Text Note: Jude 1

I have recently begun a study through the Epistle of Jude, and I thought it would be interesting to compare the readings of the Textus Receptus (TBS printing), the Nestle-Aland 27th Edition (the edition I have), and the Majority Text (also known as the Byzantine Text). Unsurprisingly, there is a difference between the NA27, which represents the modern critical text, and the TR, which is the confessional text. The Majority Text matches what is found in the TR. Below are the various readings, transliterated due to the lack of Greek font on a free WordPress plan. You can download a PDF copy of this article with the Greek font below.

Transliteration of TR: Ioudas Iesou Christou doulos, adelphos de Iakobou, tois en theo patri hegiasmenois, kai Iesou Christo teteremenois, kletois;

Transliteration of NA27: Ioudas Iesou Christou doulos, adelphos de Iakobou, tois en theo patri egapemenois, kai Iesou Christo teteremenois, kletois;

The difference between the two readings are in bold for ease of reference. The issue is whether the text should read hegiasmenois (the sanctified ones) or egapemenois (the beloved ones). In the Authorized (King James) Version, the verse is translated: “Jude, the servant of Jesus Christ, and brother of James, to them that are sanctified by God the Father, and preserved in Jesus Christ, and called.” We can contrast that with the reading of the ESV, which follows the modern critical text: “Jude, a servant of Jesus Christ and brother of James, to those who are called, beloved in God the Father, and kept for Jesus Christ.” Which is it?

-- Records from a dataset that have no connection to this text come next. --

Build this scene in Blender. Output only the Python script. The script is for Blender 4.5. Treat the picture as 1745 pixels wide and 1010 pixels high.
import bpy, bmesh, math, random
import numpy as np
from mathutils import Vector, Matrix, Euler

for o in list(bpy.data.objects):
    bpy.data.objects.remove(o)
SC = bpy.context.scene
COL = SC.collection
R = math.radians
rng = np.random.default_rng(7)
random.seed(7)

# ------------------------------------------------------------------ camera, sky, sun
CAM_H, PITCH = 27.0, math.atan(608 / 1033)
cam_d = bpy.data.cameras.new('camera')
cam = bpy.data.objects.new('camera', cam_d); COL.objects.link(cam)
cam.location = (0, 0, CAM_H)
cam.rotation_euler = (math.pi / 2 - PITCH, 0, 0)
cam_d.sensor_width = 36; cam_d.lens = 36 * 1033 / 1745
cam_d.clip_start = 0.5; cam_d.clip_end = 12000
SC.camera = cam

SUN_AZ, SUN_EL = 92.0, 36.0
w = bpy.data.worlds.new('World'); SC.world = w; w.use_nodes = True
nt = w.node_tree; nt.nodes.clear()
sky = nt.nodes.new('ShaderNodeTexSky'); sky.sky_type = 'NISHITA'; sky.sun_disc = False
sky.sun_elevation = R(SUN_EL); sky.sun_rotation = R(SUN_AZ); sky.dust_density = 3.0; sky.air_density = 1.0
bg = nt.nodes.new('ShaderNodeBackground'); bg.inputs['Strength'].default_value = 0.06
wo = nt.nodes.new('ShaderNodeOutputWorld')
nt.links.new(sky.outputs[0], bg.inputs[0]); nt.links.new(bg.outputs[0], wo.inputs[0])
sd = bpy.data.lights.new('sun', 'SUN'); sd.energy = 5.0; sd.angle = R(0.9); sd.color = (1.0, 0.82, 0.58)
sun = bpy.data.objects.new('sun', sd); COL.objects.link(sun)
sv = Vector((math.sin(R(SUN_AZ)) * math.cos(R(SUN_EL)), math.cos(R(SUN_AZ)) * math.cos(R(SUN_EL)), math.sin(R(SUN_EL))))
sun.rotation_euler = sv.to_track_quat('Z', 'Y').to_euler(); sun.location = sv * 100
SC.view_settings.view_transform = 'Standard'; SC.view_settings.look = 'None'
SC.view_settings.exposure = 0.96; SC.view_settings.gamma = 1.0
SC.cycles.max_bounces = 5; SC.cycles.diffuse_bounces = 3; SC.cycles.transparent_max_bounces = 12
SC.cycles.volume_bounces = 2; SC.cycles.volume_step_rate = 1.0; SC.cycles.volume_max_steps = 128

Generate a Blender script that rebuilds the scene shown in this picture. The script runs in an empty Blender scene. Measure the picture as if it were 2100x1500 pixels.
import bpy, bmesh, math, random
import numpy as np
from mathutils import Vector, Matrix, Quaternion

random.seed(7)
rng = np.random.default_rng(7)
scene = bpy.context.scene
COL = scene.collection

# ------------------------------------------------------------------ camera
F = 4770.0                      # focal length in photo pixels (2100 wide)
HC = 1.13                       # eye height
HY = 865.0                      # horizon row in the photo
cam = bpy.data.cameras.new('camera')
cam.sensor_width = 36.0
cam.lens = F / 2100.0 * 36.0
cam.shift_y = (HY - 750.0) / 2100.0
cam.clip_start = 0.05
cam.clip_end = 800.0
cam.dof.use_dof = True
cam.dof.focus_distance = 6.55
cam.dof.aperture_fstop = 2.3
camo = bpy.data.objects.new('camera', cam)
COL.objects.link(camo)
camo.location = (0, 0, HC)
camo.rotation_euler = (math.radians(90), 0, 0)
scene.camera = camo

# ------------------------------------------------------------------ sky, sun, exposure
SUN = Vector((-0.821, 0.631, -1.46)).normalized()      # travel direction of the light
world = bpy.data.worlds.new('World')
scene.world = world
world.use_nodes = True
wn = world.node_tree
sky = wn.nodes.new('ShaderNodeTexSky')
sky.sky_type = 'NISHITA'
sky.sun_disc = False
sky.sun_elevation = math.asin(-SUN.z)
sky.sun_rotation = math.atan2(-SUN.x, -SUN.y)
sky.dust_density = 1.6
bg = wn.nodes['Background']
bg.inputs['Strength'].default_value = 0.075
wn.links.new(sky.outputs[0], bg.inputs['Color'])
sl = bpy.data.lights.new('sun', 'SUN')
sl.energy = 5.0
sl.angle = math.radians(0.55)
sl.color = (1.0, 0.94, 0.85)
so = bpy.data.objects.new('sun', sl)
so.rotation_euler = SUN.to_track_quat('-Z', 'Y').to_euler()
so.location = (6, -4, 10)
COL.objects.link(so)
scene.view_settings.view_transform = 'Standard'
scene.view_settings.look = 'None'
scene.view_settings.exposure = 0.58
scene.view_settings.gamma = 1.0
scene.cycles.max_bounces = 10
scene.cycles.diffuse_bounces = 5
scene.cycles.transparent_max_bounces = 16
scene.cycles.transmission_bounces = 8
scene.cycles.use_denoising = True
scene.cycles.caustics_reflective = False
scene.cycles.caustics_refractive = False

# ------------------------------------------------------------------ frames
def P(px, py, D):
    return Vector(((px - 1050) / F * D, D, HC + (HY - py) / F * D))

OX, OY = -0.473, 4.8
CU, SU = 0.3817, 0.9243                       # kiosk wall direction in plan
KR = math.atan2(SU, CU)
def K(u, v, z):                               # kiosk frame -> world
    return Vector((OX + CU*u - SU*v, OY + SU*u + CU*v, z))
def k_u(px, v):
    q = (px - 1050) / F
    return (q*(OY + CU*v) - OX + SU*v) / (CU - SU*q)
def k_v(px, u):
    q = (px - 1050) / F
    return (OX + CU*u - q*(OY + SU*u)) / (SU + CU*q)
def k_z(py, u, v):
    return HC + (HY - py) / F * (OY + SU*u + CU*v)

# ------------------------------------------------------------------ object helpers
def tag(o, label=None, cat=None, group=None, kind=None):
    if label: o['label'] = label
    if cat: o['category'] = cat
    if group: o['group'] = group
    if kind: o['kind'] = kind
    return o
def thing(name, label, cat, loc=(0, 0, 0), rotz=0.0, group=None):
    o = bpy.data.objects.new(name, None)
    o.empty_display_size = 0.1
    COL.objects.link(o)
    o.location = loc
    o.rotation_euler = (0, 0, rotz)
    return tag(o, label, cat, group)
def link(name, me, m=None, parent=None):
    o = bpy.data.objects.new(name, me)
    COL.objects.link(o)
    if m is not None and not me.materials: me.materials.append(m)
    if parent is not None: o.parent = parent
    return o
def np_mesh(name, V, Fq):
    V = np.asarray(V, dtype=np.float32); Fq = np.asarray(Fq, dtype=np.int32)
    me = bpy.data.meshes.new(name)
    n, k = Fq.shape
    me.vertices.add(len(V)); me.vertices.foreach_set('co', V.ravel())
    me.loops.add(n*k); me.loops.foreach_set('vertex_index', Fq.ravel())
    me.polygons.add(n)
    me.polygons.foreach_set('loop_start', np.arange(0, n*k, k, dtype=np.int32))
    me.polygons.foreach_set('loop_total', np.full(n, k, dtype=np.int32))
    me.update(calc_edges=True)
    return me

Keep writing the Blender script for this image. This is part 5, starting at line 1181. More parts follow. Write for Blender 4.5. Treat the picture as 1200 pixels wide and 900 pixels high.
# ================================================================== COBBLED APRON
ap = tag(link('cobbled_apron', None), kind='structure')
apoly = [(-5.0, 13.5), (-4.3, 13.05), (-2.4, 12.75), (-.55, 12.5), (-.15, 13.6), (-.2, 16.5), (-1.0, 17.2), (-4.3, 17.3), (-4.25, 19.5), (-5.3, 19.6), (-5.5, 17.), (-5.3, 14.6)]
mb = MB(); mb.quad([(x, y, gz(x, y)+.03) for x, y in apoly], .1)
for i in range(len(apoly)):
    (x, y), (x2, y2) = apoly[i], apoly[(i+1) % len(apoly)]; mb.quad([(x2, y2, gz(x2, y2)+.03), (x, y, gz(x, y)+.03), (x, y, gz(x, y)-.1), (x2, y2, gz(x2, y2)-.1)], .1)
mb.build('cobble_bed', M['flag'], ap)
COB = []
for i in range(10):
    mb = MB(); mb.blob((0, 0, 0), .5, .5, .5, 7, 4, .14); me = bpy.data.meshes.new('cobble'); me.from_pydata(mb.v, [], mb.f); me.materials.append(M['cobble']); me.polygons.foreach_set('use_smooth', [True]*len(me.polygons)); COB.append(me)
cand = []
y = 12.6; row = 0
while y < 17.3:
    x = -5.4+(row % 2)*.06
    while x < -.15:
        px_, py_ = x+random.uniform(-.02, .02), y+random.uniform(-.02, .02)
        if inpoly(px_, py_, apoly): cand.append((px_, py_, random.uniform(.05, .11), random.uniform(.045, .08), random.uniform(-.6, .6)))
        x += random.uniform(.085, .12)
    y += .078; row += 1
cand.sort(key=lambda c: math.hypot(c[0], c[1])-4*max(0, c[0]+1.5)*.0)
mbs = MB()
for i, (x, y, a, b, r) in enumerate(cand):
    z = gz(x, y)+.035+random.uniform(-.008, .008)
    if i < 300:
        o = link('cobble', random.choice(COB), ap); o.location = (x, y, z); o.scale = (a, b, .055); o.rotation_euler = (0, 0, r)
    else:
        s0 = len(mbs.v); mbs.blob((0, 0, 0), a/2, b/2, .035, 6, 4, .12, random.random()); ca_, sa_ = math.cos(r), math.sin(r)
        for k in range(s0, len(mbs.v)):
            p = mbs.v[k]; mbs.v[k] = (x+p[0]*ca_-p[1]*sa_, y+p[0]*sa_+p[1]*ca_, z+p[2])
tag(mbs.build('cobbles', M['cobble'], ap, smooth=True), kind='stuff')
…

Let us turn first to the extant external evidence (meaning the Greek manuscripts that are available to us). The reading of the modern critical text is supported by P72 (dated to the 3rd/4th century), Codices Sinaiticus, Alexandrinus, and Vaticanus, and a variety of late manuscripts, translations (notably the Vulgate), and Origen. The reading of the TR is supported by the uncials K, L, and P, which are late, but also by the vast majority of all Greek manuscripts.

A certain apologist often touts the weight and importance of the papyri evidence, so at first the support of P72 seems to settle the dispute. But a careful analysis of this papyrus reveals that is certainly not the case, and it certainly is not the definitive factor in the reading of the modern critical text. P72 first entered the textual scene in 1969, when it was purchased by Martin Bodmer, a Swiss collector. Westcott and Hort, whose critical text of the New Testament was published in the late 19th century, reads the same as the NA27, but they did not have access to P72. So why did they decide to alter the text from the traditional and majority reading? Because of the witness of Sinaiticus, Alexandrinus, and Vaticanus. Here is their explanation from their Introduction to the Greek New Testament: “The combination en theo patri egapemenois is without analogy, and admits no natural interpretation. Apparently the en was intended to stand before Iesou Christo.”That last sentence is staggering: the reading adopted by Westcott and Hort was simply a matter of pure speculation. Bruce Metzger, the darling of modern evangelical textual criticism, wrote the following in defense of rejecting the traditional reading in his Textual Commentary of the New Testament: “The latter reading [that adopted by the TR], which is modeled upon 1 Cor. 1:2, was introduced by copyists in order to avoid the difficult and unusual combination en theo patri egapemenois” (emphasis added). There is no evidence, nor can there be any evidence, to support Metzger’s claim. It is merely speculation.

So why does P72 contain an errant reading? You can view the manuscript yourself by visiting www.csntm.org/Manuscript/View/GA_P72#. You will notice two points of importance. First, the words look very similar. They begin with the same two letters, have the same number of letters, and end exactly the same: menois. In other words, the only difference between the two words three letters. Second, the word stretches between two different lines. When finishing the word, the copyist would have to take his eyes off of the text and move his hand, which could easily result in a slip of the hand, eye, or mind.

To conclude, consider the words of John Calvin, from his commentary on Jude: “Another reading, which the Vulgate has followed, is somewhat harsh, ‘to the beloved (egapemenois) in God the Father.’ I therefore regard it as corrupt; and it is, indeed, found but in a few copies” (emphasis added). The modern text critics reveal their bias against the traditional, confessional text of Scripture which has been providentially preserved by God. The true reason they prefer the reading egapemenois is their adherence to their doctrines, specifically the most difficult reading is the preferred reading. Calvin regarded the reading as corrupt for two reasons: it “is somewhat harsh” (meaning grammatically) and because it is “found but in a few copies.” There is no reason to doubt that the true reading of the text should be that which was providentially preserved by God in the TR.